Ancient Woodlands and Trees: A Guide for Landscape Planners and Forest Managers

The Cultural Heritage of Woods and Forests

Contrary to popular belief, our ancient woodlands in Britain and across much of Europe, are not ‘wildwoods’, nor even are they remnants of a ‘wildwood’. These truly cultural landscapes mix nature and human history, woven together as a unique and rich tapestry of ecology and history (Rackham, 1976, 1980, 1986, 2006; Smout et al., 2005). The story of the woods is there to be ‘read’ if you have the time, the enthusiasm. The types of landscapes, the geology and the climate, and even to differences in industries and in manufacturing history, have placed varying demands on woods resulting in strong regional distinctiveness. This eco-cultural evolution led to woods with strong, local character depending on the ecological types of woodland present originally, and then varying uses over the centuries. From South Yorkshire’s wood colliers, to the Chilterns bodgers, the tanbark merchants of Cumbria, and the clog makers of North Yorkshire, they each left a unique and indelible footprint in the landscape (Jones, 2003, 1998; Jones and Rotherham, 2012; Jones and Walker, 1997).The crafts and the evidence in the woods of former activities are a unique cultural resource, and like many such aspects of living heritage, are under imminent and on-going threat. In order to safeguard this unique heritage, essentially a living landscape, you first need to find it, and then recognise it, and then care for it (Rotherham, 2013b).

There is widespread popular and academic interest in woodlands, their history and the associated archaeology (Rackham, 1986; Rotherham et al., 2012; Muir, 205; Peterken, 1981; Hayman, 2003; Fowler, 2002; Perlin, 1989; Hare, 1998). However, there is currently very little literature that addresses the history, heritage and archaeology of woods in a coherent and holistic way. With the publication in 2008 of the Woodland Heritage Manual (Rotherham et al., 2008), there is now an accepted approach to this subject across Europe and even in the USA, and the interest in this long-neglected field is growing rapidly. The subject covers a wide range of topics from extractive industries in woods to the crafts based on the extraction or harvesting of woodland products and their processing. For centuries, these crafts were at the centre of British and European societies and cultures, and were fundamental in the creation and protection of many landscapes that we value today.

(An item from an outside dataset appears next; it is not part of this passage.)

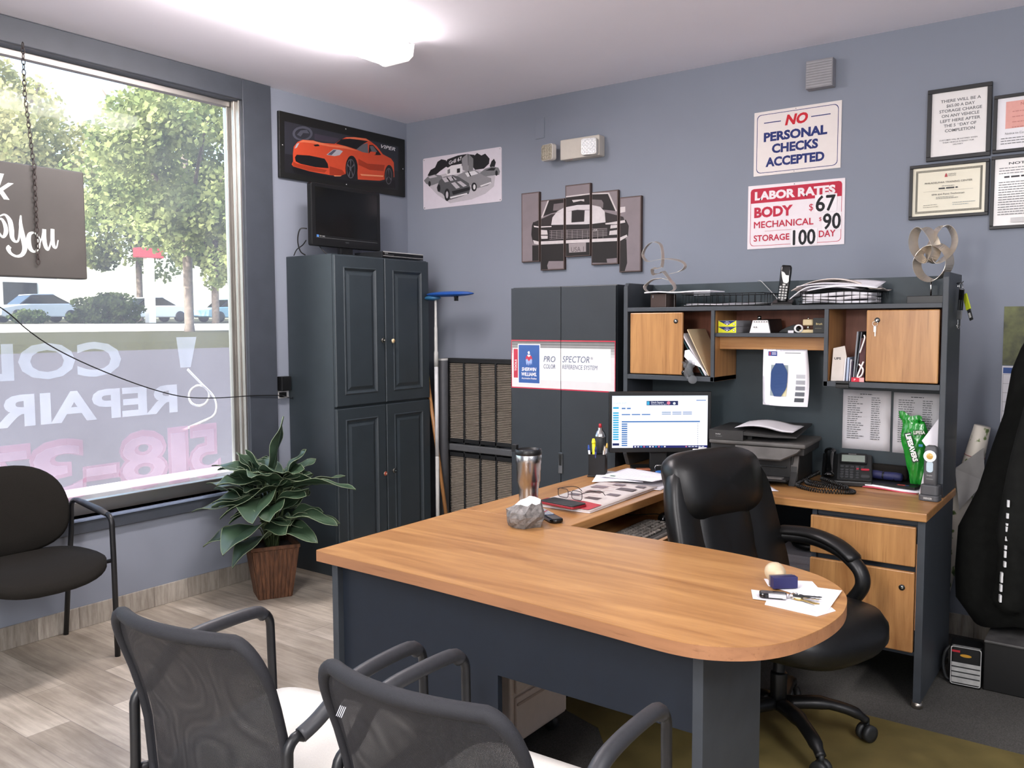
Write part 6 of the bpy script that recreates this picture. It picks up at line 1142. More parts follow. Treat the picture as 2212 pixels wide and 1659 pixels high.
# ================================================================== printer, telephone and things on the credenza
DZ = 0.7405
def strip(c, pts, wd, w, th, closed=False):
    """flat metal or paper band following pts, its width along wd"""
    P = [Vector(p) for p in pts]; m = len(P); rings = []
    for i in range(m):
        a = P[i-1] if (i or closed) else P[i]; b = P[(i+1) % m] if (i < m-1 or closed) else P[i]
        t_ = (b-a).normalized(); d = Vector(wd[i] if isinstance(wd, list) else wd); d = (d-t_*d.dot(t_)).normalized(); n_ = t_.cross(d)
        ww = w[i] if isinstance(w, list) else w
        rings.append([tuple(P[i]+d*ww/2+n_*th/2), tuple(P[i]-d*ww/2+n_*th/2), tuple(P[i]-d*ww/2-n_*th/2), tuple(P[i]+d*ww/2-n_*th/2)])
    if closed: rings.append(rings[0])
    return c.loft(rings, caps=not closed, sm=False)
t = thing('printer', 'dusty black all-in-one printer on the credenza beside the monitor', 'printer', (2.472, -0.735, DZ), 5)
W0 = WORLD[t]; PB = mat('dusty_black_plastic', '#222120', rough=0.55, var=0.3, vscale=12); PT = mat('dusty_grey_top', '#55524f', rough=0.6, var=0.3, vscale=10)
c = MB(PB); c.M = W0; c.box(0.02, 0.355, 0.03, 0.315, 0, 0.135); c.box(0.0, 0.40, 0.02, 0.32, 0.125, 0.158); c.build('base', t, bevel=0.004)
c = MB(PB); c.M = W0 @ basis((0.345, 0, 0), YP, ZP); c.prism([(-0.015, 0), (0.31, 0), (0.31, 0.15), (0.055, 0.15), (0.02, 0.055)], 0, 0.028)
c.use(PT).prism([(0.008, 0.018), (0.02, 0.018), (0.068, 0.15), (0.053, 0.15)], -0.001, 0.0292)
c.build('side_cheek', t, bevel=0.002); c = MB(PB); c.M = W0 @ basis((0.0, 0, 0), YP, ZP); c.prism([(-0.015, 0), (0.31, 0), (0.31, 0.15), (0.055, 0.15), (0.02, 0.055)], 0, 0.028); c.build('side_cheek', t, bevel=0.002)
c = MB(PT); c.M = W0; c.box(0.0, 0.41, -0.008, 0.32, 0.158, 0.176); c.build('scanner_lid', t, bevel=0.006)
c = MB(PB); c.M = W0; c.box(0.0, 0.15, -0.008, 0.30, 0.176, 0.218).box(0.15, 0.17, 0.06, 0.30, 0.176, 0.215); c.M = W0 @ basis((0.005, 0.0, 0.214), (0.955, 0, -0.02), YP)
c.text('PHOTOSMART', 0.03, -0.001, 0.004, MGREY) if 0 else None; c.M = W0; c.loft([[(0.15, -0.004, 0.215), (0.15, 0.30, 0.23), (0.15, 0.30, 0.222), (0.15, -0.004, 0.20)], [(0.26, 0.005, 0.207), (0.26, 0.30, 0.232), (0.26, 0.30, 0.224), (0.26, 0.005, 0.196)], [(0.365, 0.03, 0.202), (0.375, 0.28, 0.236), (0.375, 0.28, 0.228), (0.365, 0.03, 0.196)]], sm=False)
c.M = W0 @ basis((0.0, -0.0085, 0.176), XP, ZP); c.text('brother', 0.030, 0.022, 0.005, LGREY, bold=0.02).text('MFC-J460DW', 0.030, 0.013, 0.0035, MGREY); c.build('document_feeder', t, bevel=0.003)
c = MB(PT); c.M = W0 @ basis((0.12, -0.012, 0.152), (1, 0, 0), (0, -0.62, -0.78)); c.prism([(0, 0), (0.275, 0), (0.26, 0.02), (0.20, 0.058), (0.045, 0.058), (0.01, 0.03)], -0.012, 0.0); c.e = 0.0002
c.use(DGREY).rect(0.055, 0.12, 0.012, 0.042, BLACK)
for i in range(4):
    for j in range(3): c.disc(0.135+i*0.014, 0.014+j*0.013, 0.0042, DGREY, 10)
c.build('control_panel', t, bevel=0.002)
c = MB(PB); c.M = W0; c.box(0.028, 0.345, -0.06, 0.03, 0.022, 0.032).box(0.028, 0.345, 0.02, 0.03, 0.03, 0.12).use(PT).box(0.10, 0.33, -0.065, -0.02, 0.032, 0.036).use(DGREY).box(0.05, 0.33, 0.012, 0.02, 0.07, 0.076); c.build('paper_tray', t, bevel=0.002)
t2 = thing('printout_stack', 'curled sheets of paper lying in the document feeder on the printer', 'paper', (2.64, -0.6, DZ+0.24))
c = MB(PAPER2); c.M = W0; 
for k in range(3): c.slab(lambda u, v: (0.10+0.005*k+0.245*u, 0.035-0.01*k+0.215*v, 0.2265+0.0025*k+0.006*v+0.014*math.sin(PI*min(1, u*1.25))-0.008*u), 12, 8, 0.001)
c.build('pages', t2)
sheet('paper_sheet', 'white paper lying half under the printer corner behind the swivel chair', 'paper', 2.70, -0.82, DZ, 38, 0.15, 0.21, 0.006, 8, PAPER, None, txt(6, 5))
t = thing('card_pack', 'small white pack standing by the left corner of the printer', 'pack', (2.44, -0.79, DZ))
c = MB(WHITE); c.M = T((2.455, -0.80, DZ)) @ RZ(20); c.box(-0.03, 0.03, -0.01, 0.01, 0, 0.135); c.box(-0.005, 0.03, -0.0095, 0.0095, 0.135, 0.143); c.build('carton', t, bevel=0.002)
# desk telephone
t = thing('desk_phone', 'black corded office telephone with tilted display on the credenza', 'telephone', (3.012, -0.505, DZ), 14)
W0 = WORLD[t]; 
c = MB(BLACK); c.M = W0 @ basis((-0.115, 0, 0), YP, ZP); c.prism([(-0.085, 0), (0.085, 0), (0.10, 0.105), (0.085, 0.112), (-0.085, 0.022)], 0, 0.20); c.build('base', t, bevel=0.005)
SL = W0 @ basis((-0.115, -0.085, 0.0222), XP, (0, 0.17, 0.09))     # the sloping face
c = MB(DGREY); c.M = SL; c.prism(rrect(0.062, 0.196, 0.005, 0.187, 0.006), 0.0005, 0.005); c.build('face_plate', t, bevel=0.001)
c = MB(BLACK); c.M = SL @ T((0, 0, 0.005)); c.prism(rrect(0.070, 0.178, 0.112, 0.182, 0.005), 0, 0.008); c.use(mat('phone_display', '#8b958c', rough=0.2)); c.e = 0.0083; c.rect(0.078, 0.170, 0.120, 0.168); c.text('Panasonic', 0.105, 0.173, 0.0055, LGREY, bold=0.02); c.build('display', t)
c = MB(mat('phone_keys', '#3c3d3f', rough=0.5)); c.M = SL @ T((0, 0, 0.005))
for i in range(3):
    for j in range(4): c.prism(rrect(0.074+i*0.019, 0.088+i*0.019, 0.014+j*0.0165, 0.025+j*0.0165, 0.004, 2), 0, 0.004)
for j in range(5): c.prism(rrect(0.136, 0.148, 0.014+j*0.0165, 0.023+j*0.0165, 0.003, 2), 0, 0.004)
for i in range(5): c.prism(rrect(0.074+i*0.02, 0.088+i*0.02, 0.088, 0.098, 0.003, 2), 0, 0.0035)
c.prism(rrect(0.155, 0.19, 0.02, 0.038, 0.008, 3), 0, 0.004).use(mat('phone_red', '#b03040', rough=0.5)).prism(rrect(0.155, 0.188, 0.072, 0.082, 0.004, 2), 0, 0.004).prism(rrect(0.137, 0.147, 0.074, 0.082, 0.003, 2), 0, 0.0045); c.build('keypad', t)
c = MB(GLOSSB); c.M = SL @ T((0.03, 0, 0.012)); c.tube(smooth_path([(0, 0.005, 0.004), (0, 0.02, 0.012), (0, 0.06, 0.018), (0, 0.13, 0.018), (0, 0.165, 0.012), (0, 0.185, 0.006)], 4), [0.02, 0.024, 0.024, 0.023]+[0.017]*4+[0.016]*4+[0.017]*4+[0.022, 0.024, 0.025, 0.023, 0.02], 12, flat=0.75); c.build('handset', t)
c = MB(BLACK); cp = smooth_path([(2.90, -0.565, DZ+0.045), (2.875, -0.60, DZ+0.03), (2.85, -0.68, DZ+0.012), (2.87, -0.745, DZ+0.009), (2.96, -0.79, DZ+0.008), (3.06, -0.765, DZ+0.008), (3.085, -0.735, DZ+0.009), (3.02, -0.70, DZ+0.012), (2.94, -0.66, DZ+0.013), (2.885, -0.675, DZ+0.022), (2.905, -0.735, DZ+0.022), (2.98, -0.77, DZ+0.022), (3.06, -0.745, DZ+0.022), (3.0, -0.69, DZ+0.027), (2.93, -0.63, DZ+0.03), (2.96, -0.605, DZ+0.016)], 26)
hp = []
for i, p in enumerate(cp):
    a = Vector(cp[max(i-1, 0)]); b = Vector(cp[min(i+1, len(cp)-1)]); t_ = (b-a).normalized(); s_ = t_.cross(Vector((0, 0, 1))).normalized(); u_ = s_.cross(t_)
    for k in range(3):
        ph = (i*3+k)*0.78; q = Vector(p)+t_*0.0012*k+(s_*math.cos(ph)+u_*math.sin(ph))*0.0068; hp.append(tuple(q))
c.tube(hp, 0.0023, 4); c.build('coiled_cord', t)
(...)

However, as technologies changed and as markets for products evolved, many of the woodland traditions and crafts were abandoned and forgotten; just a few surviving to the present day. However, the footprints of these craftsmen are indelibly etched into every ‘ancient wood’ across the continent. The only problem then is in recognising and understanding the evidence. Even the woodland wild flowers and their distributions reflect the one-time uses of the sites, as do the formerly ‘worked’ trees; even the humps and bumps of soil now present as archaeology. These woods contain uniquely rich diversities of ‘features’, ancient and modern, from Bronze Age carved stones, to hilltop enclosures and field systems, woodbanks and ditches, trackways, charcoal platforms, Q-pits, bell-pits, quarries, building platforms, and more (e.g. Ardron and Rotherham, 1999; Rotherham and Ardron, 2006; Rotherham, 2007a). The heritage includes archaeology ‘in’ the woods and archaeology ‘of’ the woods. The former is the mix of features protected in the landscape because in the wooded area there has been only limited gross disturbance and destruction. The latter is the heritage associated directly with woodland management and resource use.

This chapter introduces ideas and concepts of the cultural landscapes of wood and forest. It develops approaches to ‘reading’ the evidence of species, archaeology and other heritage. Conservation issues and concerns are also introduced.